Editor:
What were our founding fathers’ thoughts about political parties?
From my research, it appears they were not in favor of them. I believe they were aware of how Parliament operated back in England with political parties and were against that kind of governance.
They wanted to have a government of representatives of the people for only a certain period of time, not politicians to be in office like today, for many years or even decades. They saw reasons why it was not what our new nation should be involved with.
Here are some thoughts/quotes of what they thought of political parties:
• A statement by George Washington about political parties: “It opens the door to foreign influence and corruption.”
Can we say that over our political history, he was right?
• A statement by John Adams about political parties: “There is nothing which I dread so much as a division of the republic into two great parties.”
Is it perhaps what we have today: our two major political parties with a division of the republic?
• A statement by Thomas Jefferson about political parties: “A man under the tyranny of party spirit is the greatest slave upon the earth.”
I believe that this is possibly true when a politician forgets to be a representative of the voters and becomes involved in only party politics.
John Adams said this (and perhaps it can pertain to a U.S. representative in the House of Representatives known as Liz Cheney): “Always stand on principle, even if you stand alone.”
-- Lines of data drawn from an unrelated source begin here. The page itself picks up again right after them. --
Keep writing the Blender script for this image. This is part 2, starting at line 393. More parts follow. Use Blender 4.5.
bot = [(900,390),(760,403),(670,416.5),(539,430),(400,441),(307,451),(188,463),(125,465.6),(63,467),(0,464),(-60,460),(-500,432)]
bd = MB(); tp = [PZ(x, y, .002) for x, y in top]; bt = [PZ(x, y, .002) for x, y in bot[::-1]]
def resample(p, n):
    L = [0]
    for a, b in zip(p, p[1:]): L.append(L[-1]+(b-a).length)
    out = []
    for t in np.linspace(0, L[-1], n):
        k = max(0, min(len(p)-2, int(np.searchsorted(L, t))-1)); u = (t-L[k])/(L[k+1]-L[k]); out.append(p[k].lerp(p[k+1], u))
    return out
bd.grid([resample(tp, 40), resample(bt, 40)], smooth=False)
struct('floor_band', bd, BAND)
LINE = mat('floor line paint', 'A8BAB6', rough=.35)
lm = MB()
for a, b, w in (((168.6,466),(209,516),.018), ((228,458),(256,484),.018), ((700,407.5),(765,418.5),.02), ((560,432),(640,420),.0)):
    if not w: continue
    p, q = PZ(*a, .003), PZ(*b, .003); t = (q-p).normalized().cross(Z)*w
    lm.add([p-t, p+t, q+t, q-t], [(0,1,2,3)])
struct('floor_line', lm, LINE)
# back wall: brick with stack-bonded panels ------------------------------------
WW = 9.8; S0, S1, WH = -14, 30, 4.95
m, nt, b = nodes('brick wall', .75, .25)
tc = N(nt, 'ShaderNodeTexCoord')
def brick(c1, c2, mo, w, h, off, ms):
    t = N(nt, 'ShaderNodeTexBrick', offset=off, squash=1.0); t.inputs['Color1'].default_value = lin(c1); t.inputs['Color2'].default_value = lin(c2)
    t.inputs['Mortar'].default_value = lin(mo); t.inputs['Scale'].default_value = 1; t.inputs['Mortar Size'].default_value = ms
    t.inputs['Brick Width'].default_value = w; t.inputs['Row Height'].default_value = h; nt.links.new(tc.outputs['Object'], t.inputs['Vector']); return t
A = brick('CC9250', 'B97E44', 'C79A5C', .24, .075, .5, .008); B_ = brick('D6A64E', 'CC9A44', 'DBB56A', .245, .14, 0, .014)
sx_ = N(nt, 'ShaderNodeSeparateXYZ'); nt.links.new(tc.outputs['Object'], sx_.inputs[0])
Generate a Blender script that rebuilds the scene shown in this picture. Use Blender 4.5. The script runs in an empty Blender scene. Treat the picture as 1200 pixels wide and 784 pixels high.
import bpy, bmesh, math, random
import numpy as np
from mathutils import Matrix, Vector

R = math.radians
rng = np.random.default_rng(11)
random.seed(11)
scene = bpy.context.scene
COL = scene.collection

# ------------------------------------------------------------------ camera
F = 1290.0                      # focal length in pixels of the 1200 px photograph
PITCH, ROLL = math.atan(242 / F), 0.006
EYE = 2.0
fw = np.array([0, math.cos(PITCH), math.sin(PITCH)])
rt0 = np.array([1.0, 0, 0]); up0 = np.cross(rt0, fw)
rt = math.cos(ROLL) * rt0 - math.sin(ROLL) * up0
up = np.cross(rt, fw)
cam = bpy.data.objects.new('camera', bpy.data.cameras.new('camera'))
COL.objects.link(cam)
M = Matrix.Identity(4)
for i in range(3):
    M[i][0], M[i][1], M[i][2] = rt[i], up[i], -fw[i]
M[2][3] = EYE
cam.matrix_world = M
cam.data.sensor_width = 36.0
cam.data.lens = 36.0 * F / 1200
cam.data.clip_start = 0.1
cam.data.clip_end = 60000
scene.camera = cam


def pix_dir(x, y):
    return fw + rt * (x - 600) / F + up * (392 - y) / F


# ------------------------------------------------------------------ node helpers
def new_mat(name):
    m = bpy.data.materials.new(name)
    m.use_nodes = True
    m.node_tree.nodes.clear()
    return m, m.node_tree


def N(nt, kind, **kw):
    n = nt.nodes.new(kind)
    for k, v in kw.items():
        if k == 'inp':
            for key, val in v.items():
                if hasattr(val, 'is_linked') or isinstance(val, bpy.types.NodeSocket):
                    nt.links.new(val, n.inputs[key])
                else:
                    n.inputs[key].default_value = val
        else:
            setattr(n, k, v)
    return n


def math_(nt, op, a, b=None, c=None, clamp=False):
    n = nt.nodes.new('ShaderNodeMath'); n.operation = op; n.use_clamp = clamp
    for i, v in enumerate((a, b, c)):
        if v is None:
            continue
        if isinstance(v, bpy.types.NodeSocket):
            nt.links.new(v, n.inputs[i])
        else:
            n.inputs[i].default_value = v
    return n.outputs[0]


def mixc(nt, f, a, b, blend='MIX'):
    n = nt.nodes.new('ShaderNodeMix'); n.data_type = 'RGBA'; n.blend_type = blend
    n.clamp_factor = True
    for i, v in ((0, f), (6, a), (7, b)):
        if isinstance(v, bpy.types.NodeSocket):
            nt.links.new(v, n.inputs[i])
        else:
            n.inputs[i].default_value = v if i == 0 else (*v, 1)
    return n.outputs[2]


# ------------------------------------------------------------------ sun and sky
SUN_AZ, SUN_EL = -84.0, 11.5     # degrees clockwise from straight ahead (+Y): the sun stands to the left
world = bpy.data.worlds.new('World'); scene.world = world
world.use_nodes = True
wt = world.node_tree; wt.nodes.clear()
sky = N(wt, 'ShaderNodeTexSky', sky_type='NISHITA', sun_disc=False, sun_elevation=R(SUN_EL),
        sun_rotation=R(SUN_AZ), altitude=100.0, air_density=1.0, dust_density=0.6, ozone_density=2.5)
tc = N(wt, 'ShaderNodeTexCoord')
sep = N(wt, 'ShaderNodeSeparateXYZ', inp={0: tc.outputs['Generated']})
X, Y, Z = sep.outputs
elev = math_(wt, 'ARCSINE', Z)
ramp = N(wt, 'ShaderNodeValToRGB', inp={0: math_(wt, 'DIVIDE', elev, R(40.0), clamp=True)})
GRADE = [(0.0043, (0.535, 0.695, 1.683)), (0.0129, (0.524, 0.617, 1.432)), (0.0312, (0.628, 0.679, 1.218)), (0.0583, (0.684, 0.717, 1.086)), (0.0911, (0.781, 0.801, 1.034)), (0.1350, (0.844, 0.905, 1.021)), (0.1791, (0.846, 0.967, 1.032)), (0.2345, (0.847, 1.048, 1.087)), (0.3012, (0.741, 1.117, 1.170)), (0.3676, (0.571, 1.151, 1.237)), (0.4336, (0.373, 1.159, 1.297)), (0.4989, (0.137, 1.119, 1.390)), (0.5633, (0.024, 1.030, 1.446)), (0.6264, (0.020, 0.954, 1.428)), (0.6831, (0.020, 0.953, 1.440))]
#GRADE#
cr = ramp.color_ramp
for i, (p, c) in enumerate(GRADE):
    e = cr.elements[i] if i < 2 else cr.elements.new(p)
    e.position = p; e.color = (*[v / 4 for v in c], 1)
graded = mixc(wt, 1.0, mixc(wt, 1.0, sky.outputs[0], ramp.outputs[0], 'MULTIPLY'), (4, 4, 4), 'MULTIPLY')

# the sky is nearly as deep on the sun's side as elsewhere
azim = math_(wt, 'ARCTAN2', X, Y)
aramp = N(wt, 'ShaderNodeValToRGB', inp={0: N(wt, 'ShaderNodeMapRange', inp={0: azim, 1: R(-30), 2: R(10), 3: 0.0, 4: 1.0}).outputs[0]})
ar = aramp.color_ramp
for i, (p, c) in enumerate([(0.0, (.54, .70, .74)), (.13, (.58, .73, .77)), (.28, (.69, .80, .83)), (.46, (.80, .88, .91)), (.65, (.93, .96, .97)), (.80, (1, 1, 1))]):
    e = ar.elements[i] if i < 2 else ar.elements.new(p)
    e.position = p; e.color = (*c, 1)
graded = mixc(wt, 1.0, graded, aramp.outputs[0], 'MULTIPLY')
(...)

• This next statement is not from a founding father but from a president who points out his view on perhaps his own political party. This is what President Dwight D. Eisenhower said on March 6, 1956: “If a political party does not have its foundation in the determination to advance a cause that is right and that is moral, then it is not a political party; it is merely a conspiracy to seize power.”
These statements as listed above perhaps point out what may be wrong about having political parties. In any case, it is what we have now and will continue to have in the future.
Is it possible for our political parties to behave in a way that they can stand on principles and only on principles of how we as a nation move forward to defend our democracy? If any political party or any politicians do not follow through as true representatives of the people, by the people and for the people, then our democracy is in jeopardy.
A side note: Our political parties showed themselves on May 28 on a most critical vote in the U.S. Senate in our nation’s history. The vote was a bill to create a commission on the Jan. 6 attack on our nation’s Capitol building.
Sixty votes were needed to pass with at least 10 votes coming from Republicans. The bill failed.
Perhaps we Americans can now fully understand our founding fathers’ fears and problems of political parties.